Cinta Beracun: Mengurai Kekerasan dalam Pacaran dan Menggapai Perlindungan Hukum
Kekerasan dalam pacaran, sebuah fenomena yang sering tersembunyi di balik tabir "cinta" atau "cemburu", nyatanya adalah masalah serius yang merusak fisik dan mental korban. Bukan sekadar pukulan fisik, kekerasan ini bisa berupa ancaman, penghinaan verbal, kontrol berlebihan, pemaksaan hubungan seksual, hingga eksploitasi finansial. Dampaknya mendalam: trauma, depresi, kecemasan, hingga hilangnya kepercayaan diri.
Payung Hukum bagi Korban
Meskipun belum ada undang-undang spesifik yang mengatur kekerasan dalam pacaran secara eksplisit seperti UU PKDRT untuk rumah tangga, korban tetap memiliki payung hukum. Pasal-pasal dalam Kitab Undang-Undang Hukum Pidana (KUHP) dapat menjadi dasar tuntutan, seperti:
- Penganiayaan (Pasal 351 KUHP): Untuk kekerasan fisik.
- Perbuatan Tidak Menyenangkan (Pasal 335 KUHP): Untuk ancaman atau paksaan.
- Pencemaran Nama Baik/Fitnah (Pasal 310/311 KUHP): Untuk kekerasan verbal atau penyebaran aib.
- Kekerasan Seksual: Berbagai pasal terkait pemaksaan atau pelecehan seksual.
Selain itu, Undang-Undang Perlindungan Anak (UU No. 35 Tahun 2014) dapat diterapkan jika korban berusia di bawah 18 tahun.
Langkah Menggapai Perlindungan
Korban kekerasan dalam pacaran tidak sendirian dan berhak mendapatkan keadilan. Berikut langkah yang bisa diambil:
- Melapor ke Unit PPA: Segera datangi Unit Pelayanan Perempuan dan Anak (PPA) di kantor polisi terdekat. Mereka terlatih untuk menangani kasus sensitif seperti ini.
- Kumpulkan Bukti: Sekuat mungkin kumpulkan bukti: hasil visum et repertum (penting untuk kekerasan fisik), tangkapan layar percakapan ancaman, rekaman suara, foto luka, atau kesaksian saksi.
- Cari Bantuan Hukum: Manfaatkan Lembaga Bantuan Hukum (LBH) atau organisasi non-pemerintah (NGO) yang fokus pada isu kekerasan. Mereka dapat memberikan pendampingan hukum gratis atau berbiaya rendah.
- Dukungan Psikologis: Carilah psikolog atau konselor.
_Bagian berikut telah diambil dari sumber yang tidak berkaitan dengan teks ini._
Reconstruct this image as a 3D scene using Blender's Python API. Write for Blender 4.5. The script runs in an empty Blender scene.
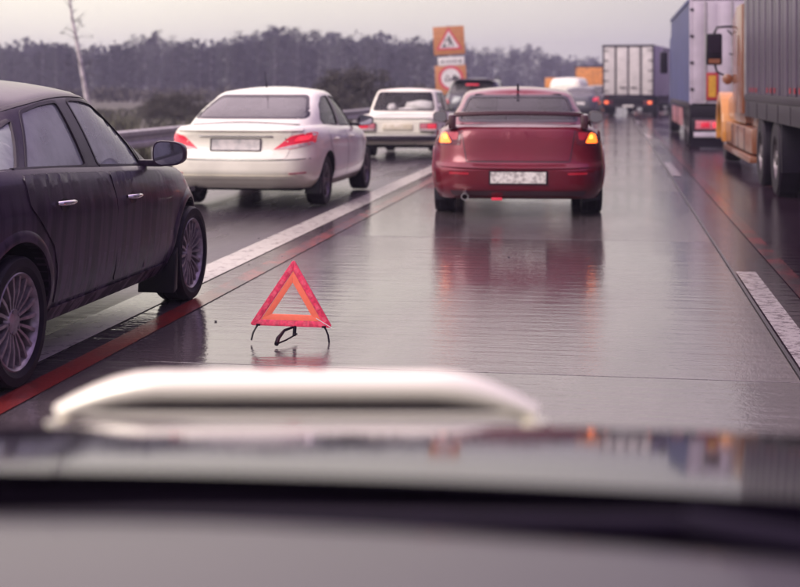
import bpy, bmesh, math, random
import numpy as np
from mathutils import Vector, Matrix
random.seed(7); np.random.seed(7)
SC = bpy.context.scene
COL = SC.collection
R = math.radians

# ------------------------------------------------------------------ camera
PSI = R(8.925)                     # the camera looks a little left of the road's direction
EYE = 1.45
cam_d = bpy.data.cameras.new('camera'); cam = bpy.data.objects.new('camera', cam_d); COL.objects.link(cam)
cam.location = (0, 0, EYE); cam.rotation_euler = (R(90), 0, PSI)
cam_d.sensor_width = 36; cam_d.lens = 60.75; cam_d.shift_y = -0.2594
cam_d.clip_start = 0.05; cam_d.clip_end = 4000
cam_d.dof.use_dof = True; cam_d.dof.focus_distance = 7.6; cam_d.dof.aperture_fstop = 2.3
SC.camera = cam

# ------------------------------------------------------------------ world, sun, exposure
SUN_EL, SUN_AZ = R(38), R(212)
w = bpy.data.worlds.new('World'); SC.world = w; w.use_nodes = True
nt = w.node_tree; nt.nodes.clear()
def N(tree, typ, **kw):
    n = tree.nodes.new(typ)
    for k, v in kw.items(): setattr(n, k, v)
    return n
out = N(nt, 'ShaderNodeOutputWorld'); bg = N(nt, 'ShaderNodeBackground'); bg.inputs[1].default_value = 0.1
sky = N(nt, 'ShaderNodeTexSky', sky_type='NISHITA'); sky.sun_disc = False
sky.sun_elevation = SUN_EL; sky.sun_rotation = SUN_AZ; sky.dust_density = 6; sky.air_density = 1.5
tc = N(nt, 'ShaderNodeTexCoord'); sep = N(nt, 'ShaderNodeSeparateXYZ'); nt.links.new(tc.outputs['Generated'], sep.inputs[0])
# overcast cloud deck: brighter towards the zenith (CIE overcast law), warm and bright on the left, lilac on the right
dot = N(nt, 'ShaderNodeVectorMath', operation='DOT_PRODUCT'); dot.inputs[1].default_value = (-0.99, 0.10, 0.0)
nt.links.new(tc.outputs['Generated'], dot.inputs[0])
mr = N(nt, 'ShaderNodeMapRange', interpolation_type='SMOOTHSTEP'); mr.inputs[1].default_value = -0.5; mr.inputs[2].default_value = 0.52
nt.links.new(dot.outputs['Value'], mr.inputs[0])
mixaz = N(nt, 'ShaderNodeMix', data_type='RGBA')
mixaz.inputs[6].default_value = (1.45, 1.15, 2.0, 1); mixaz.inputs[7].default_value = (8.7, 8.1, 6.6, 1)
nt.links.new(mr.outputs[0], mixaz.inputs[0])
el = N(nt, 'ShaderNodeMapRange'); el.inputs[1].default_value = 0.0; el.inputs[2].default_value = 1.0
el.inputs[3].default_value = 1.0; el.inputs[4].default_value = 2.5
nt.links.new(sep.outputs[2], el.inputs[0])
noi = N(nt, 'ShaderNodeTexNoise'); noi.inputs['Scale'].default_value = 2.2; noi.inputs['Detail'].default_value = 4
nt.links.new(tc.outputs['Generated'], noi.inputs['Vector'])
nm = N(nt, 'ShaderNodeMapRange'); nm.inputs[1].default_value = 0.3; nm.inputs[2].default_value = 0.7; nm.inputs[3].default_value = 0.9; nm.inputs[4].default_value = 1.1
nt.links.new(noi.outputs[0], nm.inputs[0])
mul = N(nt, 'ShaderNodeMath', operation='MULTIPLY'); nt.links.new(el.outputs[0], mul.inputs[0]); nt.links.new(nm.outputs[0], mul.inputs[1])
# overhead, out of view, a lilac tint is added for purple shadows and sheen
zt_ = N(nt, 'ShaderNodeMapRange', interpolation_type='SMOOTHSTEP'); zt_.inputs[1].default_value = 0.07; zt_.inputs[2].default_value = 0.50; nt.links.new(sep.outputs[2], zt_.inputs[0])
tint = N(nt, 'ShaderNodeMix', data_type='RGBA'); tint.inputs[6].default_value = (1, 1, 1, 1); tint.inputs[7].default_value = (0.93, 0.79, 1.08, 1); nt.links.new(zt_.outputs[0], tint.inputs[0])
tm = N(nt, 'ShaderNodeMix', data_type='RGBA', blend_type='MULTIPLY'); tm.inputs[0].default_value = 1; nt.links.new(mixaz.outputs[2], tm.inputs[6]); nt.links.new(tint.outputs[2], tm.inputs[7])
sc_ = N(nt, 'ShaderNodeVectorMath', operation='SCALE'); nt.links.new(tm.outputs[2], sc_.inputs[0]); nt.links.new(mul.outputs[0], sc_.inputs['Scale'])
bwn = N(nt, 'ShaderNodeRGBToBW'); nt.links.new(sky.outputs[0], bwn.inputs[0])
mx = N(nt, 'ShaderNodeMix', data_type='RGBA'); mx.inputs[0].default_value = 0.08
nt.links.new(sc_.outputs[0], mx.inputs[6]); nt.links.new(bwn.outputs[0], mx.inputs[7])
nt.links.new(mx.outputs[2], bg.inputs[0]); nt.links.new(bg.outputs[0], out.inputs[0])
sd = bpy.data.lights.new('sun', 'SUN'); sd.energy = 1.4; sd.angle = R(30); sd.color = (1, 0.93, 0.86)
sun = bpy.data.objects.new('sun', sd); COL.objects.link(sun)
# sky.sun_rotation turns clockwise from +Y seen from above
sdir = Vector((math.sin(SUN_AZ) * math.cos(SUN_EL), math.cos(SUN_AZ) * math.cos(SUN_EL), math.sin(SUN_EL)))
sun.rotation_euler = sdir.to_track_quat('Z', 'Y').to_euler()
SC.view_settings.view_transform = 'Standard'; SC.view_settings.look = 'None'
SC.view_settings.exposure = 0.62; SC.view_settings.gamma = 1
SC.cycles.max_bounces = 8; SC.cycles.transparent_max_bounces = 12; SC.cycles.caustics_reflective = False
SC.cycles.sample_clamp_indirect = 6; SC.cycles.use_denoising = True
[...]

Pemulihan trauma adalah bagian krusial dari proses ini.
Mengakhiri siklus kekerasan bukanlah tanda kelemahan, melainkan keberanian. Tidak ada cinta yang layak dibayar dengan penderitaan. Dengan kesadaran dan dukungan hukum yang ada, korban bisa bangkit dan mendapatkan keadilan yang layak mereka terima.